On her SiriusXM show Monday, Kelly called attention to one difference between the interview broadcast Sunday night and the full interview that is available online.

In the broadcast interview, one of CBS correspondent Major Garrett’s questions to Hegseth was overdubbed. A voiceover said: “Some normally enthusiastic supporters of the president have criticized him, suggesting Israeli Prime Minister Benjamin Netanyahu pulled the U.S. into a war that, to their minds, did not put American interests first.”

Cutting back to Hegseth, Garrett’s question ends with: “Do you want to address that criticism?”

Hegseth replied, in part: “All I know is I’m in the room every day, and I see how President Trump operates and what he’s putting first, and it’s America, Americans, and American interests.”

In the full interview posted online, the voiceover is missing and replaced with a question by Garrett that focuses on a similar theme, but does not cite Israel or Netanyahu.

“You mentioned America First. Some who identify with that movement—Megyn Kelly, Tucker Carlson, Candace Owens, Marjorie Taylor Greene—have said from their perspective this isn’t an America First campaign. Do you want to address that criticism?” Garrett asked.

Kelly was enraged.

“There was nothing, nothing about Netanyahu and nothing about Israel in the Q or the A. Only CBS decided to style it in that fashion,” Kelly said.

“Here’s the thing, they do not give a s--t about misleading you over at CBS—the old CBS or the new CBS, which has a brand new agenda," she continued. “The left will tell you it’s pro-MAGA. It’s not pro-MAGA, trust me. Watch two minutes of the evening news or the morning news, it is not pro-MAGA at all. But it is Pro-Israel.”

Weiss had no experience in TV news before assuming her role at CBS.
Weiss had no experience in TV news before assuming her role at CBS. Leigh Vogel/Getty Images for Uber, X and The

Kelly then criticized CBS News Editor-in-Chief Bari Weiss.

Weiss, she claimed, “has finally achieved her dream of running a news network that will be entirely pro-Israel.”

Representatives for CBS News and Weiss did not immediately respond to a request for comment from the Daily Beast.

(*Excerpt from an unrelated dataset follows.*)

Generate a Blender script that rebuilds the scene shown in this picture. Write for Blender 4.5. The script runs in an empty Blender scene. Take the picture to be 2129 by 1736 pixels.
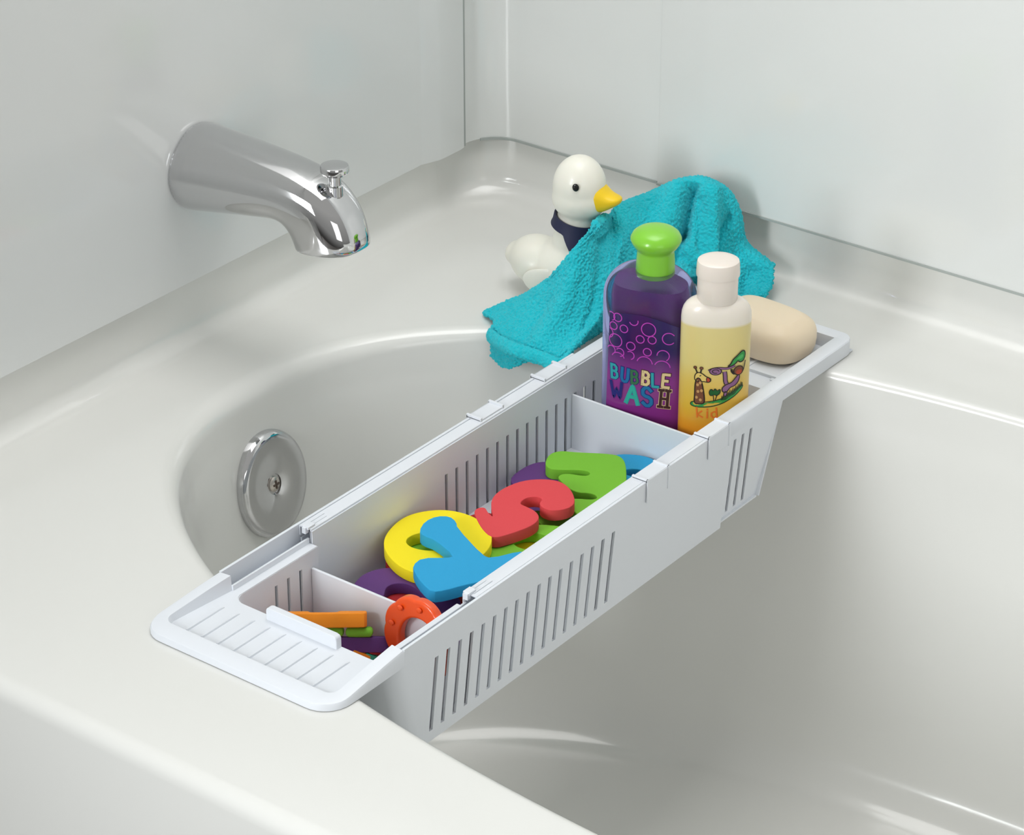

Kelly and Carlson, both former Fox News hosts, have criticized Trump for striking Iran, claiming that the U.S. was doing Israel’s bidding—and were promptly attacked by Trump for saying so.

On her show last week, Kelly said that “no one should have to die for a foreign country.”

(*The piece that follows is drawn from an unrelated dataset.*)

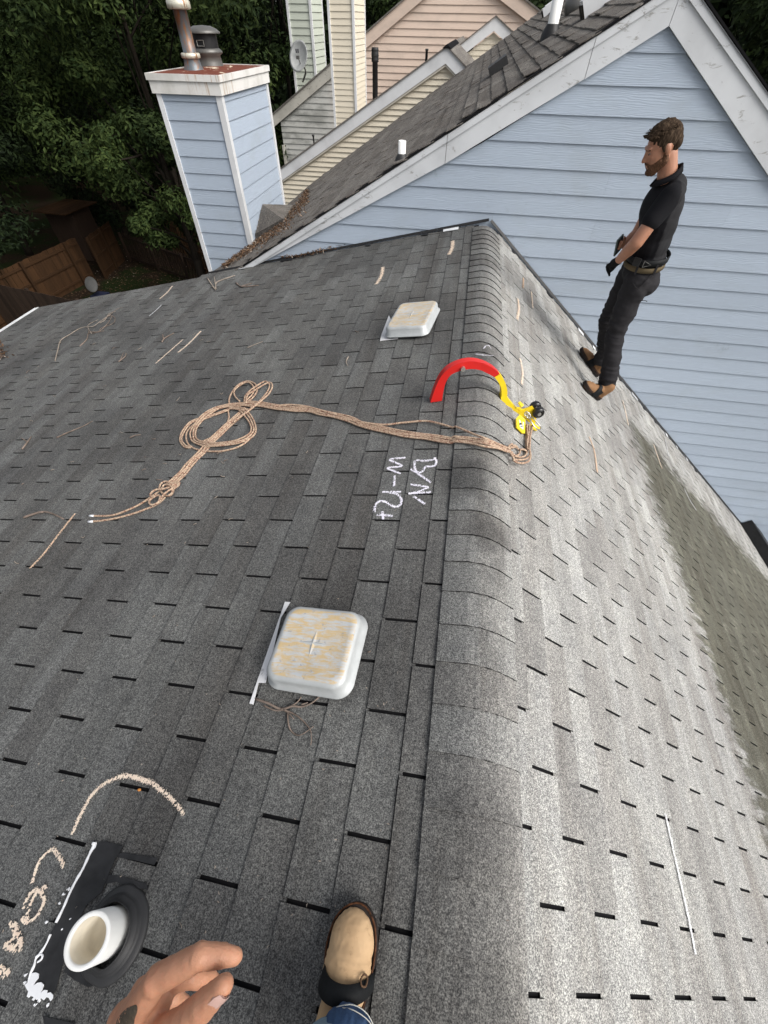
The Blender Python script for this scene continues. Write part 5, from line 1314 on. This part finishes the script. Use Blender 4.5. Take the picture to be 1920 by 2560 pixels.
# ------------------------------------------------------------------ the man on the right slope
def fold(sc_, amp, st=(1, 1, 1)):
    return lambda c: amp * (noise.noise(V((c.x * sc_ * st[0], c.y * sc_ * st[1], c.z * sc_ * st[2]))) + .5 * noise.noise(c * sc_ * 2.3))
man = root('person', (1.25, 3.8, -.98), 'bearded man in black polo shirt and dark trousers standing on the right slope, looking down', 'person')
def rpt(x, y, h=0.0): return V((x, y, -x * math.tan(TR))) + RN * h
toeN, heelN = rpt(.985, 3.435, .008), rpt(1.215, 3.52, .008)
toeF, heelF = rpt(1.085, 4.21, .008), rpt(1.325, 4.06, .008)
kneeN, ankN = V((1.165, 3.67, -.40)), V((1.235, 3.555, -.80))
kneeF, ankF = V((1.165, 3.99, -.42)), V((1.30, 4.07, -.86))
hipN, hipF = V((1.19, 3.715, .02)), V((1.20, 3.90, .02))
# trousers
g = G()
g.ball((1.19, 3.81, .045), (.125, .175, .12)); g.ball((1.245, 3.80, -.02), (.105, .16, .11))
g.cap((1.165, 3.72, .0), .105, kneeN + V((0, 0, .02)), .078); g.cap(kneeN, .076, ankN + V((.0, 0, .06)), .072); g.cap(ankN + V((0, 0, .05)), .074, ankN + V((.01, 0, -.01)), .078)
g.cap((1.165, 3.90, .0), .105, kneeF + V((0, 0, .02)), .076); g.cap(kneeF, .074, ankF + V((0, 0, .08)), .070); g.cap(ankF + V((0, 0, .07)), .072, ankF + V((0, 0, .02)), .074)
tro = blob('trousers', g, 'pants', man, .009, 6, lambda c: .011 * noise.noise(V((c.x * 7, c.y * 7, c.z * 15))) + .006 * noise.noise(V((c.x * 18, c.y * 12, c.z * 34))) + (.009 * noise.noise(V((c.x * 6, c.y * 6, c.z * 55))) if c.z < -.62 or -.46 < c.z < -.3 else 0))
# pocket seams
g = G(); g.tube(crv([(1.10, 3.622, .02), (1.15, 3.605, -.01), (1.20, 3.618, .08)], 5), .0035, 5); g.tube(crv([(1.205, 3.612, -.10), (1.25, 3.618, -.10), (1.27, 3.63, -.11)], 4), .003, 5); g.out('pocket_seam', ['pants'], man, True)
# boots
boot(man, toeN, heelN, RN, ('suede2', 'sole'), True, .14, 1.0, .0, .010, .010)
boot(man, toeF, heelF, RN, ('suede2', 'sole'), True, .14, 1.0, .0, .010, .006)
# body: arms and neck and head are one skin
hc = V((.968, 3.80, .780)); Fh = V((-.88, -.07, -.47)).normalized(); Uh = (ZU - Fh * ZU.dot(Fh)).normalized(); Sh = Fh.cross(Uh)   # Sh towards the camera or away
if Sh.y > 0: Sh = -Sh
Rh = Matrix(((Fh.x, Sh.x, Uh.x), (Fh.y, Sh.y, Uh.y), (Fh.z, Sh.z, Uh.z)))
H = lambda f, s_, u: hc + Fh * f + Sh * s_ + Uh * u
g = G()
g.ball(H(-.012, 0, .030), (.096, .076, .088), Rh); g.ball(H(.035, 0, -.02), (.062, .062, .085), Rh)
g.cap(H(.0, .045, -.055), .022, H(.062, .018, -.105), .019); g.cap(H(.0, -.045, -.055), .022, H(.062, -.018, -.105), .019); g.ball(H(.062, 0, -.100), (.030, .026, .022), Rh)
g.cap(H(.090, 0, .012), .0085, H(.112, 0, -.030), .0120); g.ball(H(.102, .010, -.036), .008); g.ball(H(.102, -.010, -.036), .008)
g.ball(H(.080, 0, .030), (.018, .050, .013), Rh); g.ball(H(.088, 0, -.062), (.012, .022, .007), Rh); g.ball(H(.085, 0, -.076), (.012, .020, .007), Rh)
g.ball(H(.066, .034, -.022), (.022, .018, .020), Rh); g.ball(H(.066, -.034, -.022), (.022, .018, .020), Rh)
for sgn in (1, -1):
    g.ball(H(-.010, .077 * sgn, -.008), (.019, .009, .031), Rh); g.ball(H(-.004, .074 * sgn, -.030), (.010, .009, .012), Rh)
g.cap(H(-.030, 0, -.055), .056, (1.105, 3.80, .57), .062)
# near arm
shN, elN, wrN, haN = V((1.085, 3.625, .555)), V((.985, 3.575, .300)), V((.968, 3.735, .130)), V((.965, 3.80, .085))
g.cap(shN.lerp(elN, .12), .048, elN, .047); g.cap(elN, .047, elN.lerp(wrN, .45), .044); g.cap(elN.lerp(wrN, .4), .044, wrN, .030)
shF, elF, wrF = V((1.13, 3.975, .52)), V((1.115, 4.02, .235)), V((1.015, 3.93, .175))
g.cap(shF.lerp(elF, .12), .045, elF, .042); g.cap(elF, .043, wrF, .027)
g.cap(shN.lerp(elN, .15), .035, (1.12, 3.80, .48), .06); g.cap(shF.lerp(elF, .15), .035, (1.12, 3.80, .48), .06)
# far hand holding the phone
g.ball(wrF + V((-.025, -.03, .02)), (.032, .022, .035))
for j in range(4):
    a = wrF + V((-.04, -.045, .045 - .017 * j)); g.cap(a, .0085, a + V((-.02, -.03, .004)), .008); g.cap(a + V((-.02, -.03, .004)), .008, a + V((-.002, -.05, .002)), .0075)
g.cap(wrF + V((-.01, -.03, .05)), .010, wrF + V((-.035, -.07, .075)), .008)
blob('body', g, 'skin', man, .0058, 3)
# hair
g = G()
g.ball(H(-.018, 0, .042), (.096, .081, .083), Rh); g.ball(H(-.062, 0, .0), (.052, .068, .060), Rh); g.ball(H(.034, 0, .088), (.050, .058, .029), Rh); g.ball(H(-.005, 0, .103), (.075, .055, .032), Rh)
for sgn in (1, -1): g.ball(H(.008, .071 * sgn, .012), (.016, .009, .030), Rh)
for i in range(60):
    rr_ = random.Random(i); f = rr_.uniform(-.03, .085); s_ = rr_.uniform(-.055, .055); b_ = H(f, s_, .098 - abs(f) * .15); g.cap(b_, .010, b_ + Fh * .012 + Uh * rr_.uniform(.004, .014) + Sh * rr_.uniform(-.008, .008), .003, 8)
g.cap(H(-.030, -.01, .112), .018, H(-.036, -.01, .134), .005)
hair = blob('hair', g, 'hair', man, .005, 2, lambda c: .003 * noise.noise(V((c.x * 90, c.y * 90, c.z * 40))))
g = G(); rr = random.Random(4)
for i in range(420):
    f = rr.uniform(-.075, .058); s_ = rr.uniform(-.07, .07); u = .075 + .035 * (1 - (s_ / .07) ** 2) * (1 - abs(f) / .14)
    b_ = H(f, s_, u); d = Fh * rr.uniform(.000, .016) + Uh * rr.uniform(.002, .018) + Sh * rr.uniform(-.010, .010); g.tube([b_, b_ + d * .8, b_ + d * 1.5 + Fh * .010], [.0022, .0016, .0004], 3)
g.out('hair_strands', ['hair'], man)
# beard
g = G()
for sg in (1, -1):
    g.cap(H(-.006, .060 * sg, -.025), .013, H(.004, .056 * sg, -.070), .022); g.cap(H(.004, .054 * sg, -.070), .024, H(.066, .022 * sg, -.110), .024); g.cap(H(.03, .050 * sg, -.060), .018, H(.075, .028 * sg, -.080), .016)
    g.cap(H(.093, .020 * sg, -.056), .0060, H(.078, .032 * sg, -.085), .014)
g.ball(H(.070, 0, -.108), (.034, .032, .025), Rh); g.cap(H(.099, .015, -.053), .0050, H(.099, -.015, -.053), .0050)
blob('beard', g, 'beard', man, .0045, 2, lambda c: .0018 * noise.noise(c * 160))
for sgn in (1, -1):
    g = G(); g.ball(H(.0805, .030 * sgn, .003), (.008, .011, .005), Rh, 12, 8); e = g.out('eye', ['eye'], man, True)
    g = G(); g.ball(H(.087, .030 * sgn, .001), (.003, .005, .004), Rh, 8, 6); g.out('iris', ['iris'], e, True)
    g = G(); g.cap(H(.094, .014 * sgn, .026), .0035, H(.082, .046 * sgn, .024), .003); g.out('eyebrow', ['hair'], man, True)
# shirt
g = G()
g.ball((1.115, 3.80, .46), (.118, .170, .165)); g.ball((1.155, 3.80, .36), (.118, .160, .19)); g.ball((1.175, 3.80, .24), (.120, .155, .16)); g.ball((1.19, 3.805, .15), (.125, .160, .085))
g.cap((1.125, 3.66, .575), .060, (1.125, 3.92, .560), .052); g.ball((1.165, 3.80, .44), (.100, .145, .15)); g.ball((1.180, 3.80, .33), (.105, .145, .17)); g.ball((1.15, 3.80, .58), (.075, .10, .07))
g.cap(shN + V((.018, .02, .0)), .074, shN.lerp(elN, .50), .064); g.cap(shF + V((.002, -.03, 0)), .062, shF.lerp(elF, .50), .064)
shirt = blob('polo_shirt', g, 'shirt', man, .008, 5, lambda c: .005 * noise.noise(V((c.x * 10, c.y * 10, c.z * 6))) + (.009 * noise.noise(V((c.x * 28, c.y * 28, c.z * 5))) if c.z < .36 else 0))
# lighter back panel
me = shirt.data; me.materials.append(M['shirtback'])
for p in me.polygons:
    c = p.center
    if c.x > 1.165 + (c.z - .3) * -.12 and c.z > .17 and (c.y < 3.9): p.material_index = 1
# collar
g = G(); cb_ = [(1.005, 3.785, .600), (1.035, 3.745, .618), (1.09, 3.732, .655), (1.130, 3.765, .690), (1.138, 3.81, .695), (1.11, 3.86, .665), (1.05, 3.855, .625), (1.01, 3.815, .600)]
vs = []; cc2 = crv(cb_, 4)
for p in cc2:
    o_ = (p - V((1.08, 3.80, p.z))); o_.normalize(); vs += [p + ZU * .008, p + o_ * .018 - ZU * .030, p + o_ * .008 - ZU * .032, p - o_ * .006 + ZU * .004]
fs = [(4 * i + j, 4 * i + (j + 1) % 4, 4 * i + 4 + (j + 1) % 4, 4 * i + 4 + j) for i in range(len(cc2) - 1) for j in range(4)]
g.add(vs, fs); g.out('collar', ['shirt'], man, True)
# belts
def belt(z, rx, ry, w, mat, name, cx=1.185, cy=3.805, tilt=.12):
    g = G(); n = 36; vs = []
    for j in range(n):
        a = 2 * math.pi * j / n; x_, y_ = cx + rx * math.cos(a), cy + ry * math.sin(a); zz = z + (x_ - cx) * tilt
        for (dr, dz) in ((0, -w / 2), (.006, -w / 2), (.006, w / 2), (0, w / 2)): vs.append((x_ + dr * math.cos(a), y_ + dr * math.sin(a), zz + dz))
    fs = [(4 * j + k, 4 * j + (k + 1) % 4, 4 * ((j + 1) % n) + (k + 1) % 4, 4 * ((j + 1) % n) + k) for j in range(n) for k in range(4)]
    g.add(vs, [f[::-1] for f in fs]); return g.out(name, [mat], man, True)
belt(.155, .140, .178, .042, 'webbing', 'harness_belt'); belt(.105, .135, .176, .034, 'khaki', 'belt')
g = G(); g.box((1.075, 3.655, .150), (.05, .014, .055), V((.8, -.6, 0)), V((.6, .8, 0)), ZU); g.out('buckle', ['black'], man)
g = G(); c = V((1.135, 3.622, .15)); g.tube([c + V((-.02, 0, .02)), c + V((.03, -.01, 0)), c + V((-.02, 0, -.022)), c + V((-.02, 0, .02))], .003, 6); g.out('d_ring', ['galv'], man, True)
for x_ in (1.22, 1.10):
    g = G(); g.box((x_, 3.805 - .178 * math.sqrt(max(0, 1 - ((x_ - 1.185) / .137) ** 2)) - .006, .11 + (x_ - 1.185) * .12), (.014, .008, .07)); g.out('belt_loop', ['pants'], man)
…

“I don’t think those service members died for the United States. I think they died for Iran or for Israel,” she said. “No one is crying that the ayatollah is dead, but our government’s job is not to look out for Iran or Israel. It’s to look out for us.”

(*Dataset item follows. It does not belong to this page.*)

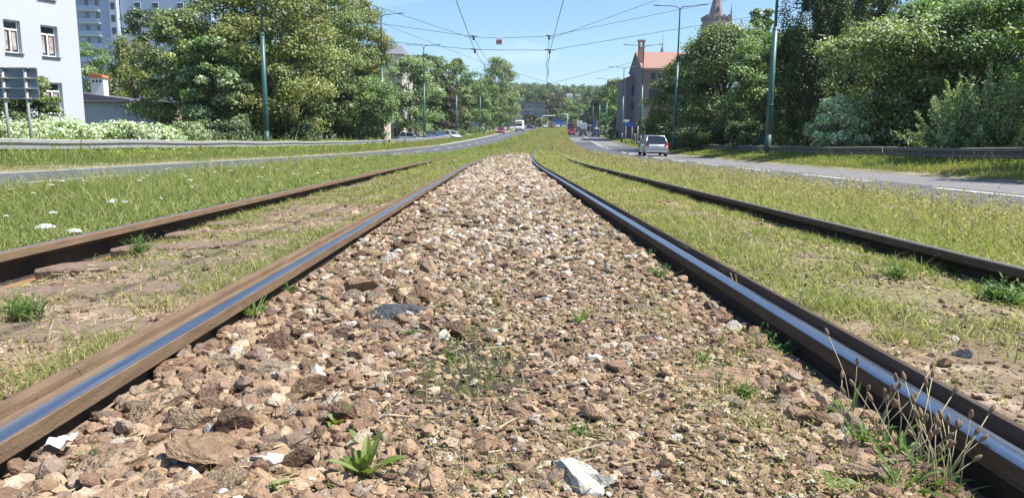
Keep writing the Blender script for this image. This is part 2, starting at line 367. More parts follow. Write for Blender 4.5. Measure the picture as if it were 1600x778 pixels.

Carlson, who reportedly tried to talk Trump out of the war, said on his show last Monday, “This happened because Israel wanted it to happen.”

“This is Israel’s war. This is not the United States’ war,” he said. “This war is not being waged on behalf of American national security objectives, to make the United States safer or richer... This war is waged purely because Israel wanted it to be waged.”

The editorial direction of CBS News—and 60 Minutes—has been a widely-discussed topic after since Weiss, 41, was installed as top editor by David Ellison, the CEO of parent company Paramount Skydance, to help make the network more pallatable to conservative audiences.

CBS has since had layoffs, buyouts and the loss of top talent like 60 Minutes correspondent Anderson Cooper, who was reportedly unsettled by the network’s “rightward direction.” Earlier Monday, Justice Department correspondent Scott MacFarlane announced his departure.

To helm CBS’s evening news show, Weiss selected former MS NOW correspondent and Daily Beast reporter Tony Dokoupil. In Dokoupil’s troubled first week in the role, he gave a “salute” to “ultimate Florida man, Marco Rubio”—a segment that was called “Fox Lite.”